Gotabaya Rajapaksa arrives in Singapore after fleeing Sri Lanka amid protests over an economic crisis.
President Gotabaya Rajapaksa has submitted a letter of resignation to the speaker of Sri Lanka’s parliament, a spokesperson for the speaker said, hours after he fled to Singapore.
The announcement triggered jubilation in the commercial capital Colombo where protesters massed outside the presidential secretariat, defying a city-wide curfew.
Crowds set off firecrackers, shouted slogans and danced ecstatically at the Gota Go Gama protest site, named mockingly after Rajapaksa’s first name.
“The whole country will celebrate today,” Damitha Abeyrathne, an activist, said. “It’s a big victory.”
“We never thought we would get this country free from them,” she added, referring to the Rajapaksa family who dominated the South Asian country’s politics for two decades.

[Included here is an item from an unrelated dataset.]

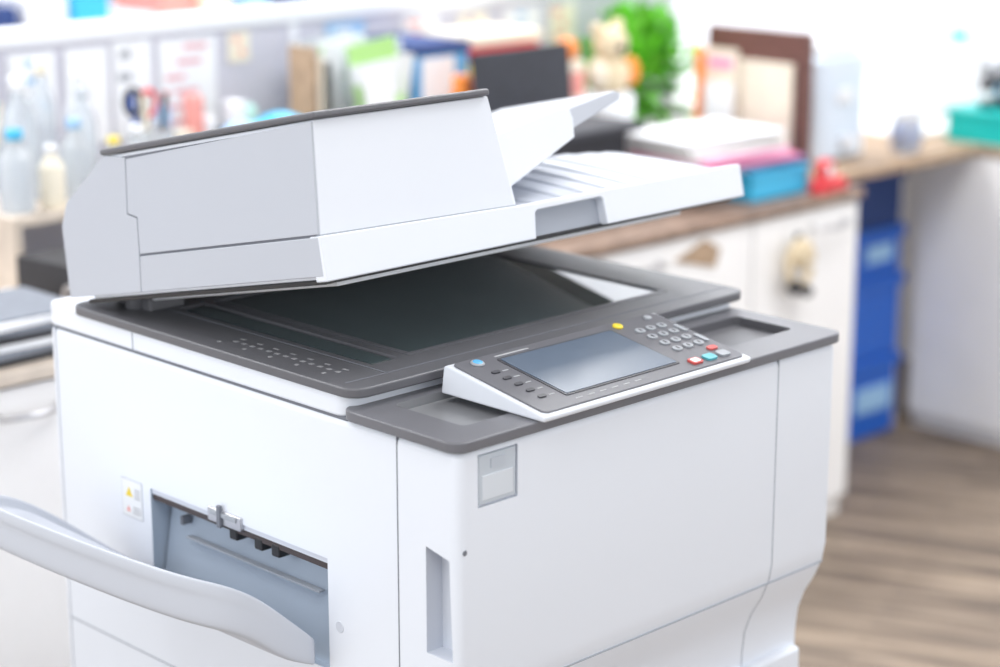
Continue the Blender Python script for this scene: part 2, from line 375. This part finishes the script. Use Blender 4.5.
BR=empty('box_row',(0,3.1,.9));
for i in range(24):
    x=.1+.13*i;h=random.uniform(.06,.20)
    box('carton_%d'%i,x,x+random.uniform(.08,.125),-.1,.12,0,h,random.choice([PAPER,PAPER,SKYB,PURP,NAVY,CYAN,PAPERY,CREAM,CORAL]),BR,.004)

# ---- clutter on the row
def bottle(E,name,x,y,r,h,m,cap=None):
    lathe(name,[(r*.9,0),(r,.006),(r,h*.68),(r*.45,h*.84),(r*.42,h*.93)],m,E,(x,y,0))
    lathe(name+'_cap',[(r*.5,0),(r*.5,h*.12)],cap or PAPER,E,(x,y,h*.9))
R_=empty('desktop_riser')
box('top',.38,1.10,1.42,1.73,.846,.862,PALE,R_,.002);box('side_l',.38,.395,1.42,1.70,.72,.846,PALE,R_);box('side_r',1.085,1.10,1.42,1.70,.72,.846,PALE,R_)
BT=empty('bottle_set',(.60,1.5,.862))
for i,(x,y,r,h,m) in enumerate(((-.12,.05,.028,.20,CLR),(-.05,.0,.024,.13,CLR),(.02,.08,.024,.17,CLR),(.06,-.02,.022,.11,CLR),(-.18,-.03,.028,.13,CLR),(-.02,.14,.022,.21,CLR),(-.12,-.04,.020,.10,CREAM),(.0,-.04,.02,.10,CLR),(.045,.13,.022,.19,PAPER),(-.17,.10,.024,.17,CLR))):
    bottle(BT,'bottle_%d'%i,x,y,r,h,m,[PAPER,SKYB,CLR,PAPER,CYAN,CREAM,PAPER,YELL,PAPER,SKYB][i])
BW=empty('brush_pot',(.485,1.665,.862))
lathe('pot',[(.028,0),(.033,.08),(.030,.08),(.026,.01)],CLR,BW)
for i,m in enumerate((SKYB,BINDB,TAN,CREAM)):
    t=i*1.6+.4;tube('brush_%d'%i,[(.010*math.cos(t),.010*math.sin(t),.012),(.03*math.cos(t),.03*math.sin(t),.15)],.004,m,BW)
CUP=empty('pen_cup',(.745,1.56,.862))
lathe('cup',[(.034,0),(.04,.09),(.037,.09),(.032,.01)],CLR,CUP)
for i,m in enumerate((RED,BINDB,BLUE,CREAM,BLACK)):
    t=i*1.25;tube('pen_%d'%i,[(.012*math.cos(t),.012*math.sin(t),.012),(.034*math.cos(t),.034*math.sin(t),.15)],.005,m,CUP)
tube('scissors_handle',[(-.01+.016*math.cos(t*.63),-.01,.135+.022*math.sin(t*.63)) for t in range(11)],.005,RED,CUP)
tube('scissors_handle_b',[(-.042+.016*math.cos(t*.63),-.01,.140+.022*math.sin(t*.63)) for t in range(11)],.005,BINDB,CUP)
box('scissors_blade',-.028,-.020,-.012,-.008,.02,.12,METAL,CUP)
PB=empty('plastic_pouch',(.98,1.50,.862));ball('pouch',(0,0,.05),.05,CYAN,PB,(1.3,1.0,1));ball('pouch_2',(.07,-.01,.04),.04,CLR,PB,(1.1,1,1));ball('pouch_3',(-.07,.02,.045),.045,SKYB,PB,(1.0,1,1))
SM=empty('stationery_items',(0,1.665,.862))
x=.80
for i,(wd,h,m) in enumerate(((.03,.07,PAPER),(.025,.11,SKYB),(.035,.06,CREAM),(.02,.12,CORAL),(.03,.08,PAPER),(.03,.05,BINDB),(.025,.10,PAPER),(.03,.09,MINT))):
    if i%3==1: lathe('pot_%d'%i,[(wd*.45,0),(wd*.5,h*.9),(wd*.3,h)],m,SM,(x+wd/2,0,0))
    else: box('pack_%d'%i,x,x+wd,-.02,.02,0,h,m,SM,.003)
    x+=wd+.004
def pinned(name,x0,x1,z0,z1,m,art):
    E=empty(name,(x0,1.7525,z0))
    box('sheet',0,x1-x0,-.002,0,0,z1-z0,m,E)
    for i in range(art[1]):
        a=random.uniform(.01,(x1-x0)*.5);zz=(z1-z0)*(i+.6)/(art[1]+.4)
        box('print_%d'%i,a,a+(x1-x0)*random.uniform(.25,.45),-.0026,-.0021,zz,zz+(z1-z0)*.35/art[1],art[0],E)
CALR=mat('calred',(.72,.38,.42),.7)
pinned('pinned_notice',.70,.79,.90,1.075,PAPER,(RAIL,5));pinned('pinned_notice.001',.80,.885,.90,1.08,PAPER,(KEYL,4))
pinned('pinned_calendar',.90,1.03,.90,1.075,PAPER,(CALR,6))
pinned('pinned_photo',1.30,1.40,1.00,1.075,SKYB,(PAPER,2));pinned('pinned_card',1.06,1.11,1.02,1.075,CREAM,(CORAL,2));pinned('pinned_photo.001',1.93,2.01,.98,1.07,CREAM,(CORAL,3))
pinned('pinned_notice.002',.585,.68,.94,1.075,PAPER,(SKYB,4));pinned('pinned_notice.003',1.50,1.60,.97,1.075,PAPER,(CORAL,4));pinned('pinned_notice.004',1.66,1.74,.99,1.07,CREAM,(PURP,3));pinned('pinned_notice.005',1.79,1.90,.96,1.07,PAPER,(SKYB,4))
FO=empty('folder_row',(1.105,1.56,.72))
for i,(m,h) in enumerate(((TAN,.34),(PAPERY,.32),(BINDB,.31))):
    box('folder_%d'%i,i*.016+.002,i*.016+.014,.0,.07,0,h,m,FO,.002)
PT=empty('paper_organizer',(1.245,1.585,.72))
box('tray_base',-.05,.06,-.10,.12,0,.17,NAVY,PT,.006)
for i in range(16):
    o=box('leaning_sheet_%d'%i,-.05,.05,-.001,.001,0,random.uniform(.12,.18),[PAPER,LEAFL,PAPER,CLR][i%4],PT)
    o.location=(random.uniform(-.008,.015),-.08+i*.010,.17);o.rotation_euler=(random.uniform(-.15,.15),random.uniform(-.22,.25),random.uniform(-.3,.2))
CB=empty('carton_box',(1.415,1.62,.72));box('box',-.07,.07,-.08,.12,0,.315,mat('carton_blue',(.12,.38,.70),.5),CB,.003);box('front_label',-.055,.03,-.083,-.08,.20,.30,PAPER,CB);box('side_label',-.072,-.07,-.06,.10,.19,.30,PAPER,CB);box('lid',-.073,.073,-.083,.123,.305,.325,NAVY,CB,.003)
BK=empty('book_stack',(1.63,1.64,.72))
hs=(.15,.06,.03,.035,.03,.025)
for i,(m,h) in enumerate(zip((PAPER,ORNG,PURP,YELL,RED,CREAM),hs)):
    z=sum(hs[:i]);box('book_%d'%i,-.12+.01*(i%3),.085+.008*(i%2),-.07,.09,z,z+h-.002,m,BK,.003)
TI=empty('tin_group',(1.43,1.475,.72))
for i,(x,h,r,m) in enumerate(((-.025,.27,.022,ORNG),(.022,.29,.02,CORAL),(.062,.28,.018,YELL),(.098,.30,.017,PAPER))):
    lathe('tin_%d'%i,[(r,0),(r,h*.85),(r*.8,h*.9),(r*.8,h)],m,TI,(x,0,0));lathe('tin_band_%d'%i,[(r*1.01,0),(r*1.01,h*.15)],PAPER,TI,(x,0,h*.6))
LP=empty('laptop',(1.53,1.30,.72),(0,0,.05))
box('stand',-.13,.13,-.03,.12,0,.16,CASEG,LP,.004);box('base',-.15,.15,-.06,.135,.16,.178,CASEG,LP,.004)
o=box('lid',-.135,.145,-.005,.005,0,.145,CASEG,LP,.004);o.location=(0,.125,.172);o.rotation_euler=(-.10,0,0)
PL=empty('plush_toy',(1.815,1.47,.72))
lathe('seat_box',[(.05,0),(.055,.19),(.05,.20)],PAPER,PL)
ball('torso',(0,0,.235),.045,BEIGE,PL);ball('head',(-.005,-.01,.30),.037,BEIGE,PL);ball('ear_l',(-.035,0,.33),.014,BEIGE,PL);ball('ear_r',(.025,0,.335),.014,BEIGE,PL);ball('nose',(-.012,-.045,.295),.009,BINDB,PL);ball('arm_l',(-.04,-.01,.24),.02,PAPERY,PL,(1,1,1.5));ball('arm_r',(.045,-.02,.24),.02,ORNG,PL,(1,1,1.5))
BC=empty('ornament_box',(1.725,1.50,.72));box('box',-.028,.022,-.03,.03,0,.27,CREAM,BC,.003);ball('ornament',(-.003,0,.292),.024,ORNG,BC);box('tag',-.02,.015,-.033,-.03,.2,.25,CORAL,BC)
# plant
PP=empty('potted_plant',(2.045,1.625,.72))
lathe('pot',[(.055,0),(.075,.10),(.08,.11),(.07,.11),(.068,.095)],PAPER,PP)
v=[];f=[]
for k in range(620):
    th_=random.uniform(0,2*math.pi);el=random.uniform(-.55,1.45);rr=random.uniform(.05,.165)
    c=Vector((rr*math.cos(th_)*math.cos(el)*1.05+.02,rr*math.sin(th_)*math.cos(el)*.50,.165+rr*1.05*math.sin(el)))
    d=Vector((math.cos(th_)*math.cos(el),math.sin(th_)*math.cos(el)*.4,math.sin(el)+random.uniform(-.5,.3))).normalized()
    s=d.cross(Vector((random.uniform(-.3,.3),random.uniform(-.3,.3),1))).normalized();L=random.uniform(.03,.048);W=L*.38;nn=d.cross(s)
    b0=len(v)
    v+=[c,c+d*L*.35+s*W,c+d*L*.35-s*W,c+d*L*.75+s*W*.7-nn*.004,c+d*L*.75-s*W*.7-nn*.004,c+d*L-nn*.008]
    f+=[(b0,b0+1,b0+2),(b0+1,b0+3,b0+4,b0+2),(b0+3,b0+5,b0+4)]
v=[Vector((q[0],min(q[1],.112),q[2])) for q in v]
o=mk('foliage',v,f,LEAF,PP)
for i in range(7):
    t=i*.9;tube('stem_%d'%i,[(0,0,.09),(.03*math.cos(t),.03*math.sin(t),.16),(.07*math.cos(t),.05*math.sin(t),.24)],.003,LEAF,PP)
BS=empty('plastic_basket',(1.98,1.225,.72));box('tub',-.09,.09,-.08,.08,0,.055,CYAN,BS,.006);box('rim',-.095,.095,-.085,.085,.05,.06,CYAN,BS,.003)
PS=empty('paper_pile',(1.89,1.265,.782))
for i,m in enumerate((PAPER,PURP,PINK,PAPER,PINK,PAPER,PAPERY,PAPER,PAPER,PAPER)):
    o=box('sheet_stack_%d'%i,-.14,.14,-.10,.10,0,.007,m,PS);o.location=(random.uniform(-.015,.015)-.008*i+.04,random.uniform(-.015,.015),.0075*i);o.rotation_euler=(0,0,random.uniform(-.15,.15))
BF=empty('document_case',(2.128,1.20,.72));box('back_board',.0,.022,0,.27,0,.315,BROWN,BF,.003);box('side_board',-.012,.0,.0,.012,0,.27,BROWN,BF,.002)
box('papers_inside',-.012,-.002,.03,.26,.004,.25,PAPERY,BF,.001)
LF_=empty('leaflet_holder',(2.095,1.385,.72));box('base_box',-.012,.016,-.02,.08,0,.10,TAN,LF_,.002);box('frame_post',-.012,.004,.066,.08,.10,.27,ORNG,LF_);box('leaflet_back',.005,.012,-.02,.07,.10,.27,PAPERY,LF_);box('leaflet_front',-.010,-.004,-.02,.055,.10,.20,PAPER,LF_);box('leaflet_heading',.002,.005,-.01,.055,.23,.25,PINK,LF_)
TD=empty('tape_dispenser',(2.11,1.122,.72),(0,0,.12))
prism('base',[(-.055,0),(.055,0),(.055,.02),(.03,.03),(.0,.018),(-.03,.035),(-.05,.025)],'y',-.016,.016,RED,TD,bevel=.004)
lathe('tape_roll',[(.024,-.01),(.024,.01)],RED,TD,(-.015,0,.046),rot=RX);lathe('roll_core',[(.012,-.013),(.012,.013)],PAPER,TD,(-.015,0,.046),rot=RX)
WC=empty('water_container',(2.44,1.42,.72))
prism('tank',rrect(-.09,.09,-.09,.09,.025),'z',0,.235,mat('tank_blue_white',(.68,.77,.88),.3),WC,bevel=.012)
prism('tank_lid',rrect(-.075,.075,-.08,.08,.02),'z',.235,.262,PAPER,WC,bevel=.006)
box('spout',-.015,.015,-.115,-.09,.03,.055,PAPER,WC,.004);box('tank_handle',-.03,.03,-.096,-.09,.13,.16,PAPER,WC,.003)
JR=empty('glass_jar',(2.62,1.285,.72));lathe('jar',[(.025,0),(.036,.02),(.04,.05),(.03,.085),(.022,.09)],CLR,JR);lathe('jar_lid',[(.025,0),(.025,.018)],PAPER,JR,(0,0,.088));ball('jar_content',(0,0,.04),.028,BLUE,JR)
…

“The authenticity and the legality of the e-mail will have to be checked out before being formally accepted”, spokespeson Indunil Yapa told the AFP news agency on Thursday.
Rajapaksa submitted his resignation by email late on Thursday and it would become official on Friday, once the document had been legally verified, the speaker’s spokesperson said.
Rajapaksa landed in Singapore on Thursday after fleeing mass protests over his country’s economic meltdown. He travelled on to Singapore on a Saudi airline flight, according to a person familiar with the situation.
Rajapaksa was with his wife Ioma and their two bodyguards. A passenger on the flight, who declined to be named, told Reuters news agency that Rajapaksa was met by a group of security guards and was seen leaving the airport VIP area in a convoy of black vehicles.
Airline staff on the flight told Reuters that the president dressed in black and flew business class, describing him as “quiet” and “friendly”.